それは沖縄キャンプや他クラブの仕上がりを見た私と槙野氏の独自取材に基づく見解の一致によるものだったが、ただ当時の私は何となく「いいな」と思っていただけ。その“何となく”の正体が何だったのか、今は少し見え始めている。
23年の神戸と“雰囲気”が似ているのだ。厳密に言えば、22年後半から23年開幕へ向かう神戸と、今季の京都から通じるものが(直感的に)多いと感じていたのだと思う。
(1)ベースの確立 京都の昨季後半戦は9勝6分け4敗。それまで全ての局面でボールを奪いにいく積極性を求めていたが、5月19日広島戦で0—5と大敗した後、奪いどころやゴール前の守備の仕方を整理した。その上で練習場での熱量の重要性を再確認。今も息づく指針は揺るぎないものになった。神戸は残留争いに巻き込まれていた22年夏に吉田孝行監督が就任。ハイプレス+ハードワークを掲げ、シーズン終盤に5連勝を手にして翌年の礎になった。
(2)ベースの向上 京都の沖縄キャンプで、驚きの風景があった。右サイドバックがボールロストした状況をつくり「攻撃→守備」の切り替えを求める練習をしていたのだが、対極に位置する左FWまでも猛ダッシュで自陣に戻るというものだった。チョウ貴裁(チョウ・キジェ)監督は「他人事になりそうな状況でも自分事に考えてもらうため」と説明したが、すでにJ1でも高い強度を誇るチームだっただけに“さらに求めるの?”と目を丸くした。思えば、神戸はチーム全体ではないがMF山口(現J2長崎)は23年元日に雪の中を走り込み、FW武藤はオフに初動負荷トレーニングを本格導入して走力を鍛え上げていた。すでに実力のある彼らの“限界突破”の精神は土壇場での強さにつながった。
(3)補強による上積み 京都は24年夏にFWエリアスを獲得。高い得点力でチームを残留に導いたが、今季はMFペドロやDFウイリアムが加入した。最後に“剛のチームにあって柔の技を持つ”MF奥川が加わり、多彩かつ分厚い陣容ができ上がった。神戸も23年にMF斉藤やDF本多、MFパトリッキらが加入。強度を高められる選手と圧倒的な速さで違いをつくれる選手がそろっていた。

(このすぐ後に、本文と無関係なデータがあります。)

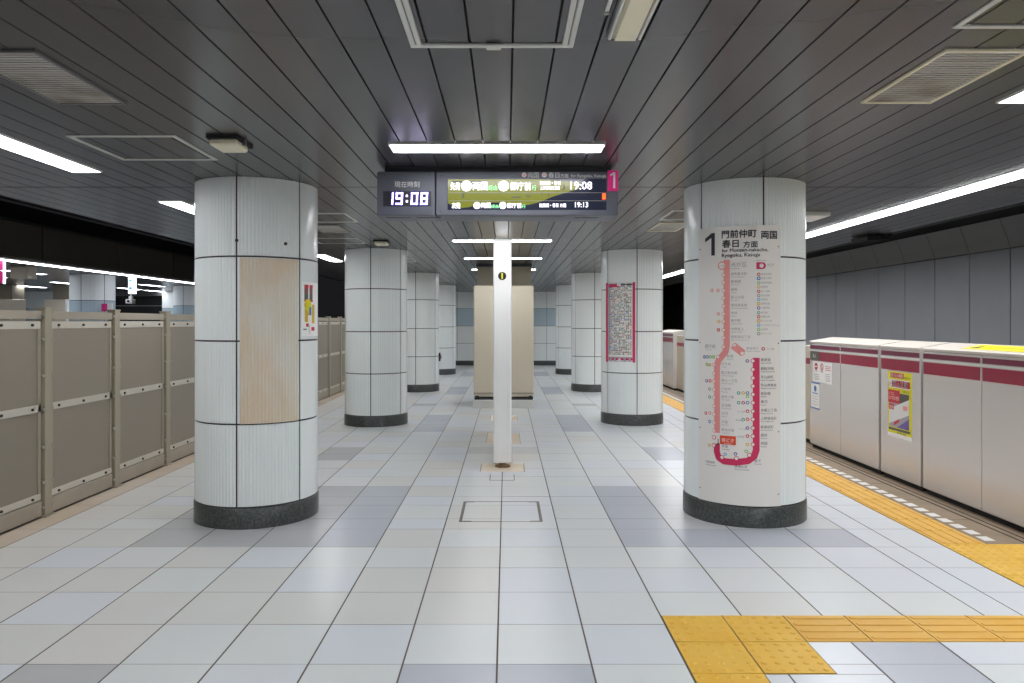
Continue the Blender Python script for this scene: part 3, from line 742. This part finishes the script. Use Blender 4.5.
def digit(ch, x, y, w_, h_, th, m, lay, part):
    for s_ in seg[ch]:
        q = {'a': (x, y, x+w_, y+th), 'd': (x, y+h_-th, x+w_, y+h_), 'g': (x, y+h_/2-th/2, x+w_, y+h_/2+th/2),
             'f': (x, y, x+th, y+h_/2), 'b': (x+w_-th, y, x+w_, y+h_/2), 'e': (x, y+h_/2, x+th, y+h_), 'c': (x+w_-th, y+h_/2, x+w_, y+h_)}[s_]
        a, b1 = PX(q[0], q[3]); c, d = PX(q[2], q[1]); sk = .06
        f = lambda u, v: (u+(v-PX(0, 199)[1])*sk, v)
        e = .0016
        A.poly(part, [f(a+e, b1+e), f(c-e, b1+e), f(c-e, d-e), f(a+e, d-e)], lay, m)
for ch, x in (('1', 386.4), ('9', 395.6), ('0', 410.8), ('8', 420.6)):
    digit(ch, x-.5, 191.9, 8.2, 13.4, 2.9, M_ledv, 2, 'clock_digits'); digit(ch, x, 192.4, 7.2, 12.4, 1.9, M_led, 3, 'clock_digits')  # wider violet copy paints the bloom around each white digit
for y in (196, 201.3): R('clock_digits', 406, y-1, 407.9, y+1, 3, M_led)
for s_, x, y, w_, c in (('両国', 533, 176.6, 7, 0), ('春日', 561, 0, 0, 0)): pass
for xc in (524.2, 544.3):
    u, v = PX(xc, 174.9); A.disc('header_text', u, v, .016, 1, M_txtw, 20); A.disc('header_text', u, v, .011, 2, M_pink, 20); A.text('header_text', 'E', u, v-.007, .014, 3, M_txtw, align='c')
X('header_text', '両国', 527.6, 177.8, 538.6, 5.4, 1, M_txtw); X('header_text', '春日', 548.4, 177.8, 559.4, 5.4, 1, M_txtw); X('header_text', '方面', 560.2, 177.8, 568.4, 4, 1, M_txtw)
X('header_text', 'for Ryogoku, Kasuga', 571, 177.2, 606, 2.9, 1, M_txtw)
R('screen', 447.6, 178.9, 606.4, 210.0, 1, M_screen)
(sx0, sy0), (sx1, sy1) = PX(448, 209.6), PX(606, 179.3)
def SP(x, y): return PX(x, y)
A.poly('screen_shapes', [SP(448, 179.3), SP(448, 203.5), SP(452, 205), SP(458, 208.5), SP(470, 207), SP(482, 203), SP(497, 202.5), SP(515, 204.5), SP(528, 205), SP(540, 202), SP(553, 196.5), SP(566, 192.5), SP(579, 189), SP(580, 183), SP(560, 181), SP(543, 179.3)], 2, M_scry)  # irregular yellow patch laid over part of the screen
R('screen_shapes', 452, 181, 488, 183.5, 2.4, M_scrd)
R('screen_shapes', 449, 192.6, 606, 193.0, 3, M_txtg); R('screen_shapes', 449, 200.7, 606, 201.1, 3, M_txtg)
for a, b1, c, d in ((462, 193.5, 464, 198.5), (541, 193.5, 542, 196), (548, 193.5, 549, 197), (511, 196.5, 521, 198), (526, 195.5, 530, 197)): R('screen_shapes', a, b1, c, d, 3, M_scrd)
A.text('screen_shapes', '♪', SP(562, 191)[0], SP(562, 190.5)[1], .04, 3, M_photod)
BL = 0
X('led_lettering', '先発', 450.5, 190.3, 460.2, 8, 4, M_led, BL)
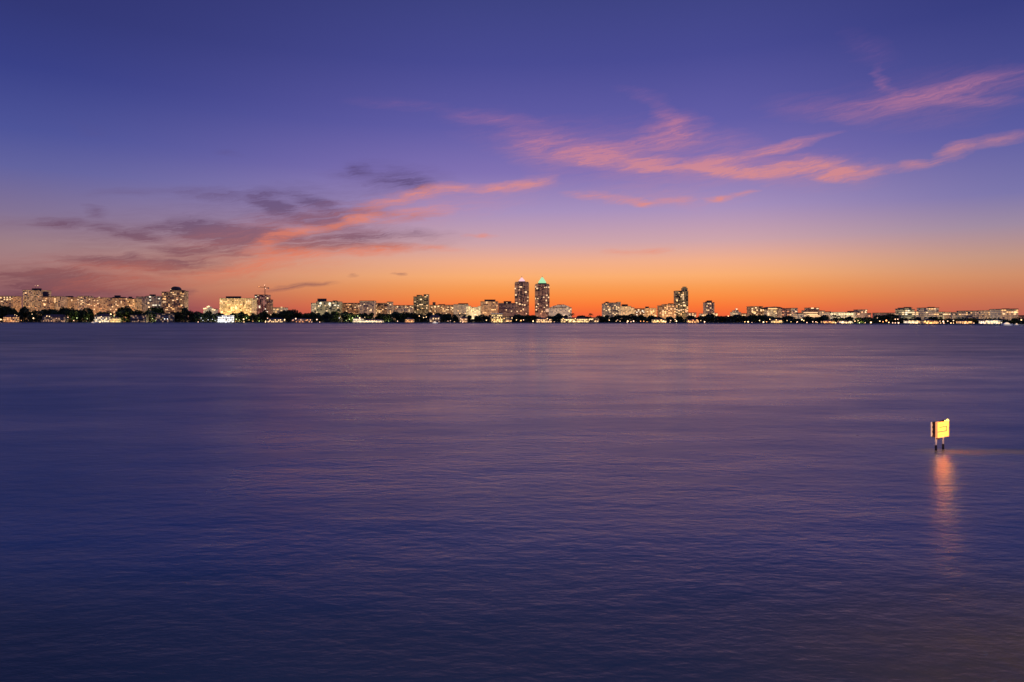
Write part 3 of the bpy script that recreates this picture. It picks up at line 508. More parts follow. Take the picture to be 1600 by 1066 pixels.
B('apartment_block', 'widest grey block with vertical ribs in the middle of the right-hand row', 1300, [(1509, 1530, 486.3, 'grey')], 8, keys='dy', seed=58, relief='pier', flood=8 * K, fcol=(1, .8, .55))
B('apartment_block', 'lower grey block between the ribbed block and the gold-windowed block', 1300, [(1530, 1544, 487.5, 'pale')], 8, keys='dyw', seed=59, flood=6 * K)
B('apartment_block', 'gold-windowed block left of the last tall block on the right', 1250, [(1544, 1564, 485.6, 'cream')], 20, keys='yyow', seed=60, explicit=[(1563.5, 485, 3, 2.5, 'w')], flood=14 * K)
B('apartment_block', 'last tall block on the right, with two big bright windows', 1200, [(1564, 1591, 483.6, 'pale')], 16, keys='dyw', seed=61, pent=[(1570, 1577, 482.6), (1584, 1590, 482.8)], explicit=[(1568, 490.5, 4, 2.5, 'w'), (1586.5, 488, 4.5, 3, 'w')], flood=12 * K)
B('apartment_block', 'faint low block at the right edge of the photo', 1200, [(1591, 1625, 493.5, 'mauve')], 3, keys='d', seed=62, flood=3 * K)

# tower crane on the unfinished tower
D = 1665; zb = wz(461, D); cx = wx(413.8, D); top = wz(447.5, D)
cr = thing('tower_crane', 'slim tower crane rising above the unfinished tower', 'crane', (cx, D, zb))
h = top - zb
def lattice(mb, a, b, w_, n):
    from mathutils import Vector
    a = Vector(a); b = Vector(b); d = b - a; p = d.normalized().orthogonal().normalized() * w_; q = d.normalized().cross(p)
    cs = [p + q, p - q, -p - q, q - p]
    for c in cs: mb.tube(a + c, b + c, .16, n=4)
    for i in range(n):
        for j in range(4): mb.tube(a + d * (i / n) + cs[j], a + d * ((i + 1) / n) + cs[(j + 1) % 4], .09, n=4)
mb = MB(); lattice(mb, (0, 0, 0), (0, 0, h + 2), .8, 9); mb.obj('mast', M['steel'], cr)
mb = MB(); lattice(mb, (0, 0, h - 3), (wx(403, D) - cx, -2, h - 1.5), .5, 9); mb.tube((0, 0, h + 2), (wx(406, D) - cx, -1.4, h - 1.4), .08, n=4); mb.obj('jib', M['steel'], cr)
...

現時点で京都に足りないものは、2度のW杯に出場したFW大迫やDF酒井のような大舞台での経験者か。ただ、E—1選手権でMF川崎やFW原が選出されて重みを知り、今秋のU—20W杯でMF平賀やDF喜多が自信を胸に帰国してくれば…。彼らの成長が新たな“勝者のメンタリティー”をもたらせるのではないかと期待する。